Scan the data below for the string "script". Show every line where it turns up.

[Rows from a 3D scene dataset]
## Begin
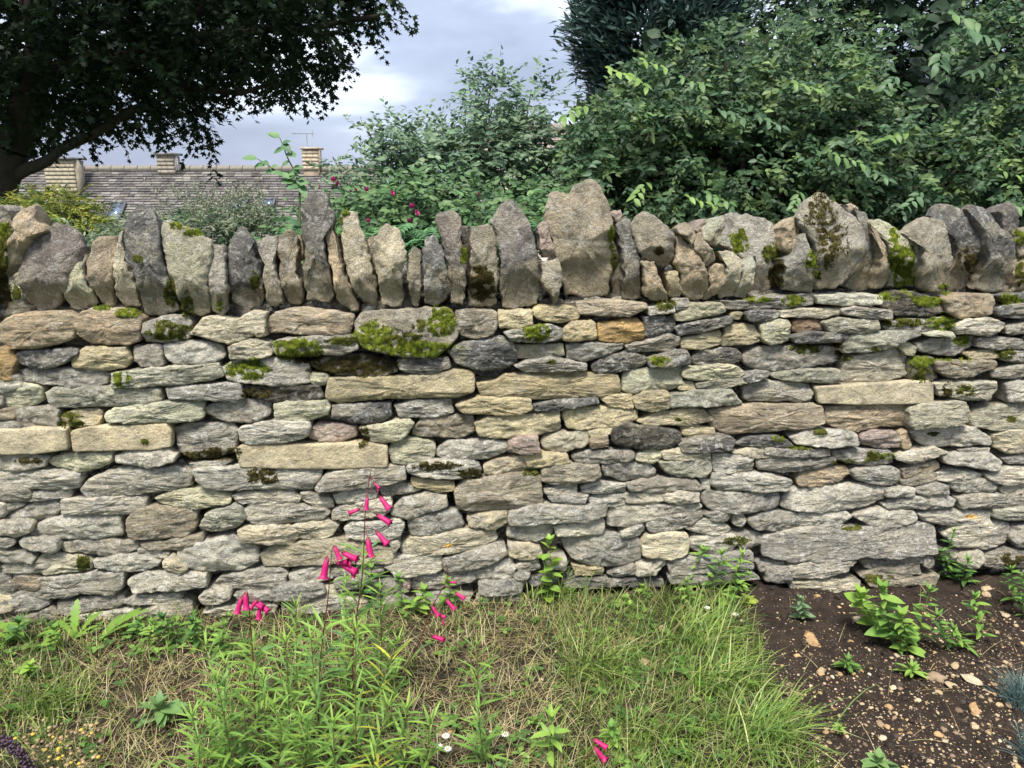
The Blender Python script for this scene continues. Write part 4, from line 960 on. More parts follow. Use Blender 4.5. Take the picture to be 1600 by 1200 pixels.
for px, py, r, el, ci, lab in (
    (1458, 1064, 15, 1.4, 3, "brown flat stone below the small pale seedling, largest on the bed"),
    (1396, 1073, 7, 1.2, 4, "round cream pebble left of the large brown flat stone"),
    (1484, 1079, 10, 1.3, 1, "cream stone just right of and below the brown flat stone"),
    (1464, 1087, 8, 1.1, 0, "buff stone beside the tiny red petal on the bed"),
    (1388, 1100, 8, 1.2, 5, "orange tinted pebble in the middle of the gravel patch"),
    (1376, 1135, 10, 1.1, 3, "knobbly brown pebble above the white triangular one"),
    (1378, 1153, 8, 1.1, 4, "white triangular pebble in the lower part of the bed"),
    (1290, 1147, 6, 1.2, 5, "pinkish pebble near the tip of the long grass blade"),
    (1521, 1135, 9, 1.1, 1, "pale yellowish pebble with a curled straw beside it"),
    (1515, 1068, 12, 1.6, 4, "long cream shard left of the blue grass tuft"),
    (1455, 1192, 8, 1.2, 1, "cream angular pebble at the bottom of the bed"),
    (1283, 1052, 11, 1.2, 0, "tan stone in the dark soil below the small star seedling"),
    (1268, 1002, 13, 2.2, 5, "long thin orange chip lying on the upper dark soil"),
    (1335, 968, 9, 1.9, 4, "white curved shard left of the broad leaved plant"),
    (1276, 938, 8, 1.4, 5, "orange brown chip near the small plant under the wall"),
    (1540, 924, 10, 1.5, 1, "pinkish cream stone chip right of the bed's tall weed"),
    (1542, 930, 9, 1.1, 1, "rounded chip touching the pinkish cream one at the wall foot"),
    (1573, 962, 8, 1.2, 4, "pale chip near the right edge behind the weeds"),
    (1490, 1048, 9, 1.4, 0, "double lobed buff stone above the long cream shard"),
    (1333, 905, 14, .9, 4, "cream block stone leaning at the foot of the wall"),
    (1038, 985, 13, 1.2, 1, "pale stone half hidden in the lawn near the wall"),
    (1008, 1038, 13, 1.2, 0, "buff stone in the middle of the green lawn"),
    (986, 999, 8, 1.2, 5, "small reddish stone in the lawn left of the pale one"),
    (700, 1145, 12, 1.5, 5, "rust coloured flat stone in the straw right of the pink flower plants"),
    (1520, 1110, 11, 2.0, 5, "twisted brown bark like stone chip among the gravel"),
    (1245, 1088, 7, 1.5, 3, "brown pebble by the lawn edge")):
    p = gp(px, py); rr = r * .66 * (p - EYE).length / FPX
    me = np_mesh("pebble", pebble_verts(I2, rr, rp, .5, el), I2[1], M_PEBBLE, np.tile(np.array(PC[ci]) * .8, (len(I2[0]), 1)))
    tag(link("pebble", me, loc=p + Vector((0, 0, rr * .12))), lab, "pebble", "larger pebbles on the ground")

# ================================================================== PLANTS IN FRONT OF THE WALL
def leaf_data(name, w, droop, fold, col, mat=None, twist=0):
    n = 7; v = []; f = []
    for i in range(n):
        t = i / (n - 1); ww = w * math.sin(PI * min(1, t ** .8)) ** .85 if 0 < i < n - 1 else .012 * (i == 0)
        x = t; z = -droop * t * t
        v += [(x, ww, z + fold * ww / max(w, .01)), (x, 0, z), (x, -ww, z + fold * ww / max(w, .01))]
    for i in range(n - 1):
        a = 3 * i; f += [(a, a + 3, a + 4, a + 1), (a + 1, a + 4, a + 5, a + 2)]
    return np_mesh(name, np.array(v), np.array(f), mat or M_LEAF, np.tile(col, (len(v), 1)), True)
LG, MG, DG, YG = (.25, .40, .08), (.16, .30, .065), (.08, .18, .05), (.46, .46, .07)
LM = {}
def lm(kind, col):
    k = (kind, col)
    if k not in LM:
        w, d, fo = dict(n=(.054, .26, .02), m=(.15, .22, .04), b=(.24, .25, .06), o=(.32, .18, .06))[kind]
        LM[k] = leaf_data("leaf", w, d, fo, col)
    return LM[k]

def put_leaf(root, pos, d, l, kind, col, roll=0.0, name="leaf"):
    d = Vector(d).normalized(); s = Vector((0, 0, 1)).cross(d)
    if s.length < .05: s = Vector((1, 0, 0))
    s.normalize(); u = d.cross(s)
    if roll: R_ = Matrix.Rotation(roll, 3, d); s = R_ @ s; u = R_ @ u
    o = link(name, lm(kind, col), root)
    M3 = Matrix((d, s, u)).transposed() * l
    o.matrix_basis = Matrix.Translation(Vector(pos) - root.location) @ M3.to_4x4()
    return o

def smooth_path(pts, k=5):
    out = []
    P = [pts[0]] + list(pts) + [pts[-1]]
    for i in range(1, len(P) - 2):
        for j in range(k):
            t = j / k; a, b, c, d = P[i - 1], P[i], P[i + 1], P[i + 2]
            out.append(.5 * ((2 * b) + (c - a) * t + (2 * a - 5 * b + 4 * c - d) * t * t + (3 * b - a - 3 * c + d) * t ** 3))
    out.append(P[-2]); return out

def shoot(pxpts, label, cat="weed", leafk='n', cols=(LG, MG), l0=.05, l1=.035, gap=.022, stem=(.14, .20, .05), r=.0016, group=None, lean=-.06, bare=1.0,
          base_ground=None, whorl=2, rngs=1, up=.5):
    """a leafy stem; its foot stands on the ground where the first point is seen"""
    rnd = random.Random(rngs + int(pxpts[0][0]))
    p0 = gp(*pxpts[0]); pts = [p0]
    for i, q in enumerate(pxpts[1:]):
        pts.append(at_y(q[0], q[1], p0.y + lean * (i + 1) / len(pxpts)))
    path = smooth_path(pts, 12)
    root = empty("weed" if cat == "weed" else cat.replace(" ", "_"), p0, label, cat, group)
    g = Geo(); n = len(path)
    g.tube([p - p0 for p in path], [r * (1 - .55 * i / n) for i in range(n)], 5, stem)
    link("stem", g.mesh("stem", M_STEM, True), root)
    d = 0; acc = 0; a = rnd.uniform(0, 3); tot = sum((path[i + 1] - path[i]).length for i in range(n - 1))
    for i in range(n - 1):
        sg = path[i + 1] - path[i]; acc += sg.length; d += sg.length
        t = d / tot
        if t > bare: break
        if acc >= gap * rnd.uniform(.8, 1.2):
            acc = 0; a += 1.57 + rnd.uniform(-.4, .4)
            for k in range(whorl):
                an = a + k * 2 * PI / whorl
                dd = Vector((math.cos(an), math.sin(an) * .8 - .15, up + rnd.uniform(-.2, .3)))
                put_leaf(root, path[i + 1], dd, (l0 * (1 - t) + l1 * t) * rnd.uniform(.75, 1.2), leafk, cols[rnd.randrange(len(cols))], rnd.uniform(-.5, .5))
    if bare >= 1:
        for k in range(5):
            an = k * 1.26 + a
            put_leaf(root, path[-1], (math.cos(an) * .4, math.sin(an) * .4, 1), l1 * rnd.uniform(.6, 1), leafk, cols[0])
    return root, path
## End
## Begin
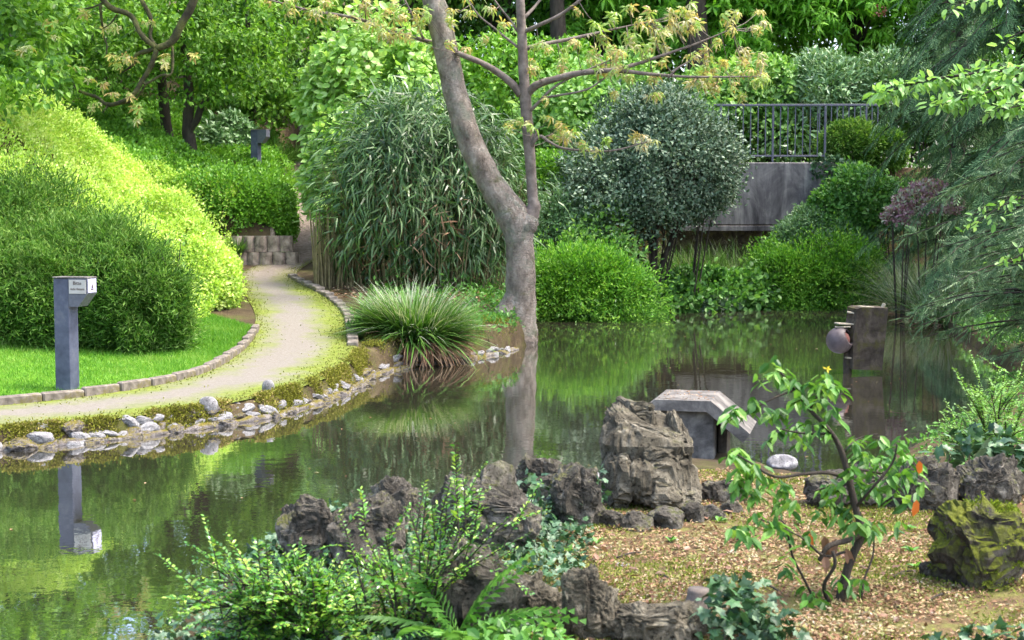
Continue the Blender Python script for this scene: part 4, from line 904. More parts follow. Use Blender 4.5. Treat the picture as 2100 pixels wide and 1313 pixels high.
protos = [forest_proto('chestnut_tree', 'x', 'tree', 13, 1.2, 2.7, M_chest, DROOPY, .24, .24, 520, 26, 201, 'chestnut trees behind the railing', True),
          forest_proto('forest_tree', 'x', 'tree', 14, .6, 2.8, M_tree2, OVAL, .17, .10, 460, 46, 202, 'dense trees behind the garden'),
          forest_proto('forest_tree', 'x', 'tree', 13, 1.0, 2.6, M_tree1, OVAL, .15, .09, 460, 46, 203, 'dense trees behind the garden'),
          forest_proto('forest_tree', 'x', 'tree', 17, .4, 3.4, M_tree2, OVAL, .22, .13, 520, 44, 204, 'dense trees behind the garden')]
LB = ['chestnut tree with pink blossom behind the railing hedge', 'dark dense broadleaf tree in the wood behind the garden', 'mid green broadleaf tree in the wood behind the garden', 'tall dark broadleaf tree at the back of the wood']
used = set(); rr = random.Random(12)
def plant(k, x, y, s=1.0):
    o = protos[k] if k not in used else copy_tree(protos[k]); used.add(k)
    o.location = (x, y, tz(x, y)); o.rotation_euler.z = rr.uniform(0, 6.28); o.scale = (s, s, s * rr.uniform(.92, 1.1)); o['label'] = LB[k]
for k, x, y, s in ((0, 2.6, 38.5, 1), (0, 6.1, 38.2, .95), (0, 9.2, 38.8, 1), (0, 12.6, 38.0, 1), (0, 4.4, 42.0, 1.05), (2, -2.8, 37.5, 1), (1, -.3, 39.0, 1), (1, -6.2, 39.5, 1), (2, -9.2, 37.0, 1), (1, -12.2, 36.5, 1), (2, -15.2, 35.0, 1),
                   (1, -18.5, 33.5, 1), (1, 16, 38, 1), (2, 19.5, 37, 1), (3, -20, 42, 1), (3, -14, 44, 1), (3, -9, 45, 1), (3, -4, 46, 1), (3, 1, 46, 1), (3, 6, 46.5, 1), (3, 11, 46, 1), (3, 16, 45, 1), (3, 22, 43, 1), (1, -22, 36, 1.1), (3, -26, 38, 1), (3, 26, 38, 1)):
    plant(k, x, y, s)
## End
COMPLETED TASK:
The Blender Python script for this scene continues. Write part 4, from line 960 on. More parts follow. Use Blender 4.5. Take the picture to be 1600 by 1200 pixels.
Continue the Blender Python script for this scene: part 4, from line 904. More parts follow. Use Blender 4.5. Treat the picture as 2100 pixels wide and 1313 pixels high.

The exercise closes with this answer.